The most meaningful interactions we shared were our personal conversations. He always wanted students to choose the topics; he wanted to know what we were interested in. For me, those topics were usually “big questions”: Judaism and intersectionality, Judaism and pluralism, and the like. For our last individual meeting during his professorship, I decided I wanted to do something different. I wanted simply to learn Torah with him. I wanted to see how Rabbi Sacks approached a text, so that I could gain insight into his methodology. I chose a text from the siddur: The Ata Yatzarta prayer recited on Shabbat Rosh Chodesh, which Rabbi Sacks had not commented on in his illuminating translation and commentary to the prayer book.

I walked into the room. We already had seen each other earlier in the week, and so we jumped right into it: “What would you like to discuss?” he asked. I pulled out the siddur and showed him the page. He looked down at the siddur, looked back up at me, and said “You know, I’ve never really looked at this before.” And with that, I watched a mind spring into action.

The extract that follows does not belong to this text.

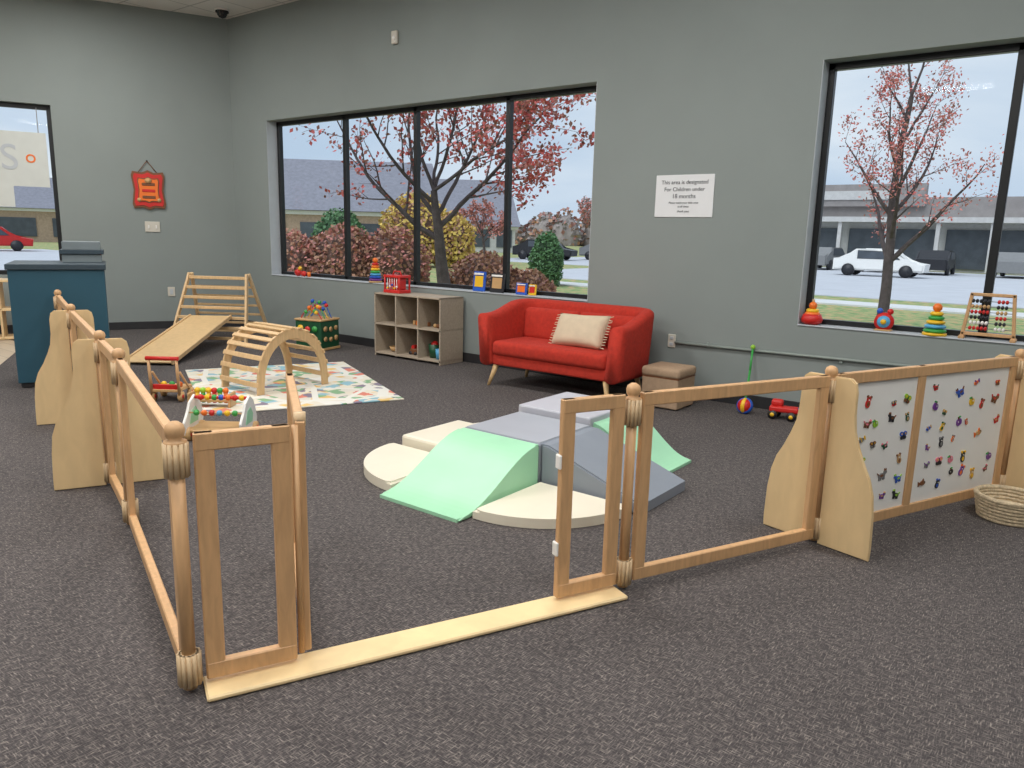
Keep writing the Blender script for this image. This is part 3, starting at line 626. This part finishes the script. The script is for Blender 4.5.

He looked at the paragraph for a minute. Suddenly, he was picking out key words in the prayer, linking them to sources in the Torah, in the Talmud, and even in kabbalistic texts. At one point, he excitedly got up, ran to the door where NYU-JLIC Rabbi Joe Wolfson was sitting, and said “Rabbi Wolfson, I need a sugya,” a section of Talmud. “It’s in Masechet Chullin; I can’t recall the precise page, but here are some quotes!” The next thing I knew, Rabbi Joe, Rabbi Sacks, and I were flying through the talmudic text, and Rabbi Sacks presented an entirely original reading of it. The lens through which we studied that talmudic pericope and the other texts led to insights on the passage that I’d selected to study from the siddur, a passage whose surface, I might add, we only cracked. The rest is for me to do. It was a lesson in learning how to learn.

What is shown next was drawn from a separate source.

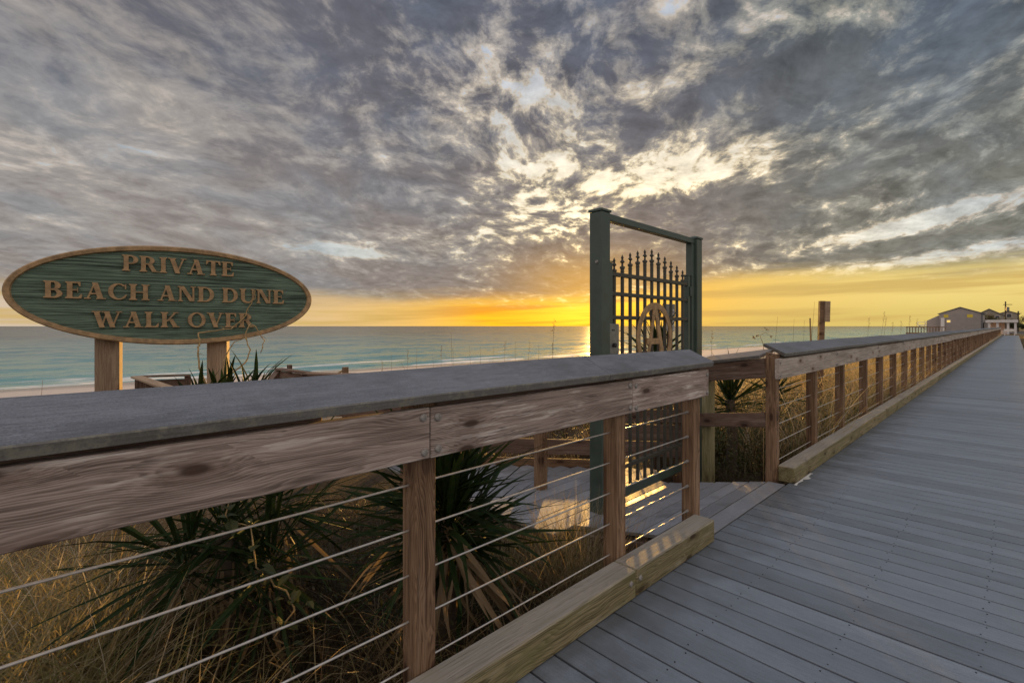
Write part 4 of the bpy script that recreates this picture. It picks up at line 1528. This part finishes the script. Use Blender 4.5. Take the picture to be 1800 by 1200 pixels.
yucca((-2.28, 1.62, 0.30), 360, 0.64, 0.031, 'big dense dark green yucca behind the middle of the nearest railing', dead=0.24, heads=((0, 0, 0.10), (-0.05, 0.18, -0.22), (0.10, -0.02, -0.05)))
yucca((-3.05, 0.72, 0.22), 300, 0.66, 0.022, 'dark narrow-leaved yucca in the dry grass on the left', lo=-50, dead=0.18, heads=((0, 0, 0), (0.2, 0.16, -0.16), (0.05, -0.2, -0.08), (-0.1, .3, .08)))
yucca((-3.95, 0.93, 0.74), 110, 0.36, 0.034, 'stiff bright-edged yucca poking over the cap at the sign post', lo=20, dead=0.0, heads=((0, 0, 0), (.05, .16, .03), (-.06, -.13, -.04)))
yucca((-3.15, 5.55, 0.95), 70, 0.62, 0.038, 'yucca silhouetted behind the gate ring', lo=-10)
yucca((-2.55, 6.35, 0.40), 80, 0.58, 0.028, 'yucca fan seen through the return rail', lo=-10)
yucca((-2.5, 7.9, 0.35), 60, 0.5, 0.03, 'low yucca behind the start of the long railing', lo=-10)

# broad leaves hanging in the left thicket (catbrier)
CB = thing('briar', (-2.5, 0.75, -0.4), 'green briar with broad leaves tangled in front of the left yucca', 'vine')
heart = MB()
hp = [(0, 0), (0.35, 0.42), (0.75, 0.34), (1.25, 0), (0.75, -0.34), (0.35, -0.42)]
heart.v = [(p[0] * .06, p[1] * .06, 0.008 * (1 if i in (1, 2, 4, 5) else 0)) for i, p in enumerate(hp)]
heart.f = [(0, 1, 2, 3), (0, 3, 4, 5)]
heart_me = heart.mesh('leaf', M_SHRUB, fix=False)
tint_attr(heart_me, [0.1] * 6)
prev = Vector((-2.5, 0.9, -0.4))
pts = [prev]
for k in range(16):
    prev = prev + Vector((jit(.07), jit(.09) - .01, 0.075 + jit(.03)))
    pts.append(prev.copy())
obj('stem', MB().tube(pts, [0.006 - 0.0002 * i for i in range(len(pts))], 6).mesh('stem', M_TWIG, smooth=True), None, CB)
for p in pts[3:]:
    for q in range(2):
        M = Matrix.Translation(p + Vector((jit(.05), jit(.06), jit(.03)))) @ Matrix.Rotation(random.uniform(0, 6.28), 4, 'Z') @ Matrix.Rotation(jit(1.2), 4, 'Y') @ Matrix.Scale(random.uniform(.7, 1.4), 4)
        obj('leaf', heart_me, M, CB)


# sea oats: single stalks standing above the rail
def sea_oat(px, py0, py1, d, lean_px=6, label='thin dry sea oat stalk standing over the railing', head=True, group='sea oat stalks above the railing'):
    top = at(px + lean_px, py0, d)
    foot = at(px - lean_px * 0.6, py1, d)
    foot.z = dune_h(foot.x, foot.y) - 0.02
    S = thing('sea_oat', foot, label, 'sea oat', group)
    mid = foot.lerp(top, 0.6) + Vector((jit(.03), jit(.03), 0.03))
    r = 0.0016 + 0.0004 * d / 4
    obj('stalk', MB().tube([foot, foot.lerp(mid, .5), mid, mid.lerp(top, .6) + Vector((0, 0, .01)), top], [r * 1.2, r * 1.1, r, r * .8, r * .5], 5).mesh('stalk', M_OAT), None, S)
    if head:
        b = MB()
        dirn = (top - mid).normalized()
        for k in range(14):
            c = top - dirn * (0.012 * k * (0.7 + d * .06)) + Vector((jit(.012), jit(.012), jit(.01)))
            s = r * 5
            dd = Vector((jit(1), jit(1), jit(.6) - .4)).normalized()
            e = dd.orthogonal().normalized()
            b.quad(c, c + dd * s + e * s * .5, c + dd * s * 2.2, c + dd * s - e * s * .5)
        obj('seed_head', b.mesh('seed_head', M_OAT, fix=False), None, S, kind='stuff')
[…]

A few nights later, Rabbi Sacks spent his final Shabbat at NYU. On Friday night, he spoke about the Lubavitcher rebbe, who had influenced him when he was in college. I couldn’t help but grin. The rabbi who inspired me in college was speaking about the rabbi who had inspired him in college. And so, at the farewell tisch in his honor later that evening, I decided that I would speak a bit about the college days of Rabbi Sacks’ inspirational hero, the rebbe.

When the Lubavitcher rebbe was at the University of Humboldt in Berlin, he got drunk on Purim. And what did the future rebbe do when he got drunk in college? He got up on a chair in the middle of the night and started lecturing about the observance of Purim—for which he was promptly arrested for preaching without a license and creating a public nuisance, only to be bailed out of prison by his college classmate, Rabbi Joseph Soloveitchik.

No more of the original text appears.